═════ Information shown ═════

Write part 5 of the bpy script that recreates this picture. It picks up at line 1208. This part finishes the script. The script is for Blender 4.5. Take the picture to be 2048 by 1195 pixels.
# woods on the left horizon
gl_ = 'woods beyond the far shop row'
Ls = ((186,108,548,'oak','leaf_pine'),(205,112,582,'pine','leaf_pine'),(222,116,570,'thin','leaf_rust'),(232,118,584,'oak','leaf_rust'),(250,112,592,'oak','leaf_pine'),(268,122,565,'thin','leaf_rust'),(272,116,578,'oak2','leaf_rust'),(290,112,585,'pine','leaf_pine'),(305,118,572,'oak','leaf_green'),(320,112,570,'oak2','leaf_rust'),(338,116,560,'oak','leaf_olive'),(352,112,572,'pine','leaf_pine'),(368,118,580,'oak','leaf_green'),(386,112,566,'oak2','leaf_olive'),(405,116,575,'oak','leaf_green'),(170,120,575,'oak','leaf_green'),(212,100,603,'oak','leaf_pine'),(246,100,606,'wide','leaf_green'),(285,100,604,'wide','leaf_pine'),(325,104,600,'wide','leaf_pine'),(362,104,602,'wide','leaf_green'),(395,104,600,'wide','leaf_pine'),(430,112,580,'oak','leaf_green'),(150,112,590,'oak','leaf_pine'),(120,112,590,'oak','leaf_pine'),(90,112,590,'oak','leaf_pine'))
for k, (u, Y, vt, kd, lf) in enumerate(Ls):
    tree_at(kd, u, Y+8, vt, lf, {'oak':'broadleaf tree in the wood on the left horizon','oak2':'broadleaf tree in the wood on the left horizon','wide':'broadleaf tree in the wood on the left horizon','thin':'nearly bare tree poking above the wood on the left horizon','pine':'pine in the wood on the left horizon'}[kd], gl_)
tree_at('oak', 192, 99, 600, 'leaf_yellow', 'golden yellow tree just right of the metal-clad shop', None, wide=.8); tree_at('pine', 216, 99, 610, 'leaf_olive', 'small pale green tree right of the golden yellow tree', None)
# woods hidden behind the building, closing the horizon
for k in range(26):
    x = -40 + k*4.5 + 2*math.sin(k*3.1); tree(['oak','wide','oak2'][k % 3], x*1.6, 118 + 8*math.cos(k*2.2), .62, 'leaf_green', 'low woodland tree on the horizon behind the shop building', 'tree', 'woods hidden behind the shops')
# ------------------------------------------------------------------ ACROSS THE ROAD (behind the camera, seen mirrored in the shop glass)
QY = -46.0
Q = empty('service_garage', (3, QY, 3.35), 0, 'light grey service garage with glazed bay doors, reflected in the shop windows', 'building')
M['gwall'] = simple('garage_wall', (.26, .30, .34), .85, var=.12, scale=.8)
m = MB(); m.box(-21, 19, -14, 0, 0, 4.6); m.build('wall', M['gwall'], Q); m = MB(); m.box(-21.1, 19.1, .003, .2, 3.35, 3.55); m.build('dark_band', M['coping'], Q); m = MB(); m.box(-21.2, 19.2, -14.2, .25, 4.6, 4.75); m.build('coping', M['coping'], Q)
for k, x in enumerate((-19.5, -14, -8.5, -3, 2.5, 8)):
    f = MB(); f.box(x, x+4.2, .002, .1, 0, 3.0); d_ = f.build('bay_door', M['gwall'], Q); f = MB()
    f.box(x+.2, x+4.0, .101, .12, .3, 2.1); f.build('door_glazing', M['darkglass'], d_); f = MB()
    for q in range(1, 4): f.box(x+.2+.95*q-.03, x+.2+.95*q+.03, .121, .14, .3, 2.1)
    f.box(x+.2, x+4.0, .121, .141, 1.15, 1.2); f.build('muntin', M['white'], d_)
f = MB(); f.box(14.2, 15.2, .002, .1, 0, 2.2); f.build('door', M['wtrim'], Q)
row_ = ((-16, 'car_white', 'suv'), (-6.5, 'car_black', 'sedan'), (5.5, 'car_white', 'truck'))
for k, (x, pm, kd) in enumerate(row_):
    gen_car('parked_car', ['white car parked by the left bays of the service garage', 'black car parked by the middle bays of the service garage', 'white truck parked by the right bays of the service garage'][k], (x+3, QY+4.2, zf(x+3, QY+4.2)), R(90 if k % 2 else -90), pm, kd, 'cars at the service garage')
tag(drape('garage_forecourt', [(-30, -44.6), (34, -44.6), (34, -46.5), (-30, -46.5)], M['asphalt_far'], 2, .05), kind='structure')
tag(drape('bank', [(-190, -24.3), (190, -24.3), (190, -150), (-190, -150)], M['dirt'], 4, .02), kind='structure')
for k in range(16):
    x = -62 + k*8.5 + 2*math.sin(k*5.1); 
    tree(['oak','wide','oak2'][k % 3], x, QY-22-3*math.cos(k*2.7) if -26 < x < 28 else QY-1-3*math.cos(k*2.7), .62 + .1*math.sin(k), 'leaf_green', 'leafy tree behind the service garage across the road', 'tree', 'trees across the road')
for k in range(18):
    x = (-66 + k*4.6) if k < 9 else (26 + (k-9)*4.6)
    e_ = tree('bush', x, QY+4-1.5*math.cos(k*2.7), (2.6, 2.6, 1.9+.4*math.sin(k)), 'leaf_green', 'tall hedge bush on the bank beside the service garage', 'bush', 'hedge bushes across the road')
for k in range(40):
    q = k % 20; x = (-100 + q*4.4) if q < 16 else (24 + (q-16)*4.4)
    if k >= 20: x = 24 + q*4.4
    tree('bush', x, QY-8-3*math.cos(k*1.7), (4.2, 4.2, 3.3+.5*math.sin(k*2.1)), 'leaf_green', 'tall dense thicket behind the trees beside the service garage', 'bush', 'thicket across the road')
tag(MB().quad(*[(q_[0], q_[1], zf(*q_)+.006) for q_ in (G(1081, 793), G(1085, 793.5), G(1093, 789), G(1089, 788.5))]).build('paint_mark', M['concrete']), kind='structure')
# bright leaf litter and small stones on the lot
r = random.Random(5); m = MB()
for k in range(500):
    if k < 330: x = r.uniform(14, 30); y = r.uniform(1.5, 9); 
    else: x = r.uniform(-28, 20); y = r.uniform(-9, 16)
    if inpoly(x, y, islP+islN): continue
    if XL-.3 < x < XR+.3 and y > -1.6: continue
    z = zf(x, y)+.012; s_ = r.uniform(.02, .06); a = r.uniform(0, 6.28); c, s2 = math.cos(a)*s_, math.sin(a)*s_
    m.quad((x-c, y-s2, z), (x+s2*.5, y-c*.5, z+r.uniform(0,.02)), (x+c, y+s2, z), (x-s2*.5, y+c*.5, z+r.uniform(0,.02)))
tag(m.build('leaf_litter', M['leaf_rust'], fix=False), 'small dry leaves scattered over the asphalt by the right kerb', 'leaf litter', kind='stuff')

═════

* [Description of the task] Extract all of the data above and output it character for character.

* [Finished exercise]
Write part 5 of the bpy script that recreates this picture. It picks up at line 1208. This part finishes the script. The script is for Blender 4.5. Take the picture to be 2048 by 1195 pixels.
# woods on the left horizon
gl_ = 'woods beyond the far shop row'
Ls = ((186,108,548,'oak','leaf_pine'),(205,112,582,'pine','leaf_pine'),(222,116,570,'thin','leaf_rust'),(232,118,584,'oak','leaf_rust'),(250,112,592,'oak','leaf_pine'),(268,122,565,'thin','leaf_rust'),(272,116,578,'oak2','leaf_rust'),(290,112,585,'pine','leaf_pine'),(305,118,572,'oak','leaf_green'),(320,112,570,'oak2','leaf_rust'),(338,116,560,'oak','leaf_olive'),(352,112,572,'pine','leaf_pine'),(368,118,580,'oak','leaf_green'),(386,112,566,'oak2','leaf_olive'),(405,116,575,'oak','leaf_green'),(170,120,575,'oak','leaf_green'),(212,100,603,'oak','leaf_pine'),(246,100,606,'wide','leaf_green'),(285,100,604,'wide','leaf_pine'),(325,104,600,'wide','leaf_pine'),(362,104,602,'wide','leaf_green'),(395,104,600,'wide','leaf_pine'),(430,112,580,'oak','leaf_green'),(150,112,590,'oak','leaf_pine'),(120,112,590,'oak','leaf_pine'),(90,112,590,'oak','leaf_pine'))
for k, (u, Y, vt, kd, lf) in enumerate(Ls):
    tree_at(kd, u, Y+8, vt, lf, {'oak':'broadleaf tree in the wood on the left horizon','oak2':'broadleaf tree in the wood on the left horizon','wide':'broadleaf tree in the wood on the left horizon','thin':'nearly bare tree poking above the wood on the left horizon','pine':'pine in the wood on the left horizon'}[kd], gl_)
tree_at('oak', 192, 99, 600, 'leaf_yellow', 'golden yellow tree just right of the metal-clad shop', None, wide=.8); tree_at('pine', 216, 99, 610, 'leaf_olive', 'small pale green tree right of the golden yellow tree', None)
# woods hidden behind the building, closing the horizon
for k in range(26):
    x = -40 + k*4.5 + 2*math.sin(k*3.1); tree(['oak','wide','oak2'][k % 3], x*1.6, 118 + 8*math.cos(k*2.2), .62, 'leaf_green', 'low woodland tree on the horizon behind the shop building', 'tree', 'woods hidden behind the shops')
# ------------------------------------------------------------------ ACROSS THE ROAD (behind the camera, seen mirrored in the shop glass)
QY = -46.0
Q = empty('service_garage', (3, QY, 3.35), 0, 'light grey service garage with glazed bay doors, reflected in the shop windows', 'building')
M['gwall'] = simple('garage_wall', (.26, .30, .34), .85, var=.12, scale=.8)
m = MB(); m.box(-21, 19, -14, 0, 0, 4.6); m.build('wall', M['gwall'], Q); m = MB(); m.box(-21.1, 19.1, .003, .2, 3.35, 3.55); m.build('dark_band', M['coping'], Q); m = MB(); m.box(-21.2, 19.2, -14.2, .25, 4.6, 4.75); m.build('coping', M['coping'], Q)
for k, x in enumerate((-19.5, -14, -8.5, -3, 2.5, 8)):
    f = MB(); f.box(x, x+4.2, .002, .1, 0, 3.0); d_ = f.build('bay_door', M['gwall'], Q); f = MB()
    f.box(x+.2, x+4.0, .101, .12, .3, 2.1); f.build('door_glazing', M['darkglass'], d_); f = MB()
    for q in range(1, 4): f.box(x+.2+.95*q-.03, x+.2+.95*q+.03, .121, .14, .3, 2.1)
    f.box(x+.2, x+4.0, .121, .141, 1.15, 1.2); f.build('muntin', M['white'], d_)
f = MB(); f.box(14.2, 15.2, .002, .1, 0, 2.2); f.build('door', M['wtrim'], Q)
row_ = ((-16, 'car_white', 'suv'), (-6.5, 'car_black', 'sedan'), (5.5, 'car_white', 'truck'))
for k, (x, pm, kd) in enumerate(row_):
    gen_car('parked_car', ['white car parked by the left bays of the service garage', 'black car parked by the middle bays of the service garage', 'white truck parked by the right bays of the service garage'][k], (x+3, QY+4.2, zf(x+3, QY+4.2)), R(90 if k % 2 else -90), pm, kd, 'cars at the service garage')
tag(drape('garage_forecourt', [(-30, -44.6), (34, -44.6), (34, -46.5), (-30, -46.5)], M['asphalt_far'], 2, .05), kind='structure')
tag(drape('bank', [(-190, -24.3), (190, -24.3), (190, -150), (-190, -150)], M['dirt'], 4, .02), kind='structure')
for k in range(16):
    x = -62 + k*8.5 + 2*math.sin(k*5.1); 
    tree(['oak','wide','oak2'][k % 3], x, QY-22-3*math.cos(k*2.7) if -26 < x < 28 else QY-1-3*math.cos(k*2.7), .62 + .1*math.sin(k), 'leaf_green', 'leafy tree behind the service garage across the road', 'tree', 'trees across the road')
for k in range(18):
    x = (-66 + k*4.6) if k < 9 else (26 + (k-9)*4.6)
    e_ = tree('bush', x, QY+4-1.5*math.cos(k*2.7), (2.6, 2.6, 1.9+.4*math.sin(k)), 'leaf_green', 'tall hedge bush on the bank beside the service garage', 'bush', 'hedge bushes across the road')
for k in range(40):
    q = k % 20; x = (-100 + q*4.4) if q < 16 else (24 + (q-16)*4.4)
    if k >= 20: x = 24 + q*4.4
    tree('bush', x, QY-8-3*math.cos(k*1.7), (4.2, 4.2, 3.3+.5*math.sin(k*2.1)), 'leaf_green', 'tall dense thicket behind the trees beside the service garage', 'bush', 'thicket across the road')
tag(MB().quad(*[(q_[0], q_[1], zf(*q_)+.006) for q_ in (G(1081, 793), G(1085, 793.5), G(1093, 789), G(1089, 788.5))]).build('paint_mark', M['concrete']), kind='structure')
# bright leaf litter and small stones on the lot
r = random.Random(5); m = MB()
for k in range(500):
    if k < 330: x = r.uniform(14, 30); y = r.uniform(1.5, 9); 
    else: x = r.uniform(-28, 20); y = r.uniform(-9, 16)
    if inpoly(x, y, islP+islN): continue
    if XL-.3 < x < XR+.3 and y > -1.6: continue
    z = zf(x, y)+.012; s_ = r.uniform(.02, .06); a = r.uniform(0, 6.28); c, s2 = math.cos(a)*s_, math.sin(a)*s_
    m.quad((x-c, y-s2, z), (x+s2*.5, y-c*.5, z+r.uniform(0,.02)), (x+c, y+s2, z), (x-s2*.5, y+c*.5, z+r.uniform(0,.02)))
tag(m.build('leaf_litter', M['leaf_rust'], fix=False), 'small dry leaves scattered over the asphalt by the right kerb', 'leaf litter', kind='stuff')